A acontecer, quem perderia seria principalmente Portugal, considera, por sua vez, o economista Manuel Alves da Rocha, que refere o leque de “outras oportunidades” que tem Luanda para “desenvolver relações” com outros parceiros. “Na actual circunstância de crise em Portugal, este problema afecta muito mais do que afecta Portugal”, diz, lembrando que Angola é o primeiro destino das exportações portuguesas fora da União Europeia.
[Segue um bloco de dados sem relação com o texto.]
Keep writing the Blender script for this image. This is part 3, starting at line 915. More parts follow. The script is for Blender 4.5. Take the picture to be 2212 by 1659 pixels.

Portugal tem vindo a perder espaço nas relações com Angola, diz o jornalista Mário Paiva. China e Brasil estão bem posicionados. José Eduardo dos Santos foi recentemente convidado pelo primeiro-ministro britânico, David Cameron, para uma visita a Inglaterra. Além dos britânicos, escreveu esta semana o Jornal de Angola, também os russos e os franceses se mostram interessados em estreitar relações com Luanda. A França teve, durante anos, as suas relações diplomáticas sob forte pressão das investigações judiciais que decorriam em Paris relativas ao Angolagate, sobre a venda de armas da Rússia a Luanda, nos anos 1990, através dos empresários Pierre Falcone (franco-brasileiro) e Arcadi Gaydamak (russo ), e que tinham também José Eduardo dos Santos entre os acusados de receber comissões elevadas. Luanda tentou várias vezes que Paris abandonasse os processos.

Em Portugal, Mário Paiva não vê como provável que as investigações dêem resultados, em parte, diz, porque “o Governo português entrou numa relação de grande dependência do Governo angolano”.